Placé aux commandes de l’Orchestra Giovanile Luigi Cherubini, Riccardo Frizza [lire nos chroniques d’Un ballo in maschera, Tancredi, I Capuleti e i Montecchi, Otello, Norma, Lucia di Lammermoor, Falstaff, Il pirata et Semiramide] se met, en priorité, au service de la partition et des chanteurs. Il s’adapte aux possibilités de chacun, en ralentissant, par exemple, le tempo de la cabalette de Don Alfonso, Qualunque sia l’evento, la superbe voix de la basse étant quand même un peu monolithique et d’une souplesse limitée. Le chef insuffle un certain relief à la musique, y compris dans les récitatifs, mais garde la fosse sous contrôle, au point de donner par moments l’impression d’instrumentistes un peu discrets. On décèle également de légers et brefs débuts de décalage entre l’orchestre et les artistes du Coro del Teatro Municipale di Piacenza, mais la prestation de ces derniers reste globalement dynamique et attentive.

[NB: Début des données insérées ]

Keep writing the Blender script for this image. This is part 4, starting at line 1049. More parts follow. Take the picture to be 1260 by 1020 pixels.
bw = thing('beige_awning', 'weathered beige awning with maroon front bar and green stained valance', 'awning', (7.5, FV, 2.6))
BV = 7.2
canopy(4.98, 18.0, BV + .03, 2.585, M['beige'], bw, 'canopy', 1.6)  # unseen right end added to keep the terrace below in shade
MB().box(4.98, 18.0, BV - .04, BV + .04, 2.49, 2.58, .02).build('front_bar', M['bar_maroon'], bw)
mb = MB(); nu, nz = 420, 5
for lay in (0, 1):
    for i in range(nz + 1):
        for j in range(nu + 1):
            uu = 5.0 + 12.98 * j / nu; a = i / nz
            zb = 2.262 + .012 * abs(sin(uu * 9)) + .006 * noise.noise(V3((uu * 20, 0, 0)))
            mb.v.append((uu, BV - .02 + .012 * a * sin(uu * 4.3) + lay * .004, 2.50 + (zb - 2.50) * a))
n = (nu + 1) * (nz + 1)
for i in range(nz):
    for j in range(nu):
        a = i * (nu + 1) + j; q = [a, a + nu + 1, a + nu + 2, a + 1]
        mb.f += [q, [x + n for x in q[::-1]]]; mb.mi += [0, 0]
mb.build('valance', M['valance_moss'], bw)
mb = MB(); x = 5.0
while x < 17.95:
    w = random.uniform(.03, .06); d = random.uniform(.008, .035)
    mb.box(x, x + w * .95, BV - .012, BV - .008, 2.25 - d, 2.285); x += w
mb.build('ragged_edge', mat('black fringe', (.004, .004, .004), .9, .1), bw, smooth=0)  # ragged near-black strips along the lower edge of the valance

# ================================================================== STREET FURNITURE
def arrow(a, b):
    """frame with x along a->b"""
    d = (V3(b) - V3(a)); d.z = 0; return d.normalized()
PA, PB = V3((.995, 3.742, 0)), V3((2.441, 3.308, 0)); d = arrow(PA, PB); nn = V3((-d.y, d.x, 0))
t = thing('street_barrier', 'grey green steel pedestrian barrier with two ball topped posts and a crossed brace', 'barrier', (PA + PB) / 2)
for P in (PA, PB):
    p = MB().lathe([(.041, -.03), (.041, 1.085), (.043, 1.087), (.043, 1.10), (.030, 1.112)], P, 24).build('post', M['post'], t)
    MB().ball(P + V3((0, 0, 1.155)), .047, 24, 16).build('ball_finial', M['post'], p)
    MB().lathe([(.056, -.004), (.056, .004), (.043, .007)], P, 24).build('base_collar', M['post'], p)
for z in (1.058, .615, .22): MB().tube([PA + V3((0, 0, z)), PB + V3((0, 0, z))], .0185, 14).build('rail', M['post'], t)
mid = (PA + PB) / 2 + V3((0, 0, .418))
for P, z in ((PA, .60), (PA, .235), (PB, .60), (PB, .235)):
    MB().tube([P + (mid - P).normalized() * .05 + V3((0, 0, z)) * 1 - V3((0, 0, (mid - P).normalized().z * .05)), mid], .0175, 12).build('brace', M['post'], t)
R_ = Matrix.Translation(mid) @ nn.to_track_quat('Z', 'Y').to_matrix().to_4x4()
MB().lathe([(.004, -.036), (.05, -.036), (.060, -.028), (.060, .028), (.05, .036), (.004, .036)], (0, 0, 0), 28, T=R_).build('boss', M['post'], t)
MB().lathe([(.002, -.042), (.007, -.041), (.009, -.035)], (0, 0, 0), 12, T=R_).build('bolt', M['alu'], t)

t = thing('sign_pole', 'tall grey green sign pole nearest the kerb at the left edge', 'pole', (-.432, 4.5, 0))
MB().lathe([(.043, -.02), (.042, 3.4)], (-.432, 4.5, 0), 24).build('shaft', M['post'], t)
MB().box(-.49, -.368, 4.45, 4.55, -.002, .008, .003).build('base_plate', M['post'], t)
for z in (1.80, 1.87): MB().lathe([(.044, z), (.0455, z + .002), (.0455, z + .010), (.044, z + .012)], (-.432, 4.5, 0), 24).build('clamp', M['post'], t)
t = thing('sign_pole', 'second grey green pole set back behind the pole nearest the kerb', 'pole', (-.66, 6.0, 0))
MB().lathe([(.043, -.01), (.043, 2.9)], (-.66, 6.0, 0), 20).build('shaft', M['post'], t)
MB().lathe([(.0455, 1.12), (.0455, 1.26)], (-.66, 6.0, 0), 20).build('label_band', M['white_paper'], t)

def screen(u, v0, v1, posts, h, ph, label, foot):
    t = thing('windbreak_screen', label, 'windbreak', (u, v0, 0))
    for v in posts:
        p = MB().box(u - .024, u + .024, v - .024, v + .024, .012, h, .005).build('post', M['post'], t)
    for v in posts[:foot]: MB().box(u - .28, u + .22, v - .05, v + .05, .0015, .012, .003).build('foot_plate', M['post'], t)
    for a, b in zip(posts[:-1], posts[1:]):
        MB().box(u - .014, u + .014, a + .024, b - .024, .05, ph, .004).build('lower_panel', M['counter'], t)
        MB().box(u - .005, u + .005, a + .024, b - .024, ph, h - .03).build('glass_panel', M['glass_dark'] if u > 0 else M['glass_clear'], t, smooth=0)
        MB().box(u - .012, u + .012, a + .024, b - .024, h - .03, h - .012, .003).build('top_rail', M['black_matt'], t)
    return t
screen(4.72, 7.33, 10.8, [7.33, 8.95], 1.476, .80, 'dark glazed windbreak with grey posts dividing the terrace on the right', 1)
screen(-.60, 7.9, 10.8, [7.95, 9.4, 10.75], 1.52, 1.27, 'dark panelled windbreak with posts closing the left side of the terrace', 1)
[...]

Associée aux théâtres de Plaisance, Ravenne, Reggio Emilia et Trieste, la nouvelle production d’Andrea Bernard [lire notre chronique de La traviata] consiste en un traitement plutôt classique de la pièce, avec quelques touches plus originales, voire décalées. Si les décors d’Alberto Beltrame sont sombres – un monticule de terre à gauche et un autre au fond à droite, derrière un praticable en rectangle surmonté d’un plafond suspendu –, les costumes d’Elena Beccaro sont riches et d’époque. Avant le démarrage de la musique, une saynète en flash-back montre Lucrezia qui donne le sein à son nouveau-né, le repose dans son berceau et actionne une boîte à musique (l’air Com’è bello!), avant que le Pape enlève le bébé dans le dos de la maman. Le plafond à caissons ouvragés et dorés se relève plus tard pour montrer son autre face, toute noire avec le nom BORGIA, duquel Gennaro et ses amis ôteront la première lettre. On casse le berceau à la fin du prologue, et en voilà cinq au cours du deuxième acte, sans doute en écho aux paroles de la Borgia, « cinque son pronti strati funebri ». Quelques images évoquent cependant davantage une petite dose de Regietheater : Don Alfonso faisant mine de tirer une balle de golf avec son club, les choristes qui pratiquent quelques mouvements de gymnastique (pompes et punching-ball sur ours en peluche) ou encore les lumières allumées dans la salle pendant la cantilène de Lucrezia, M’odi, ah! M’odi, io non t’imploro, un peu avant le dénouement.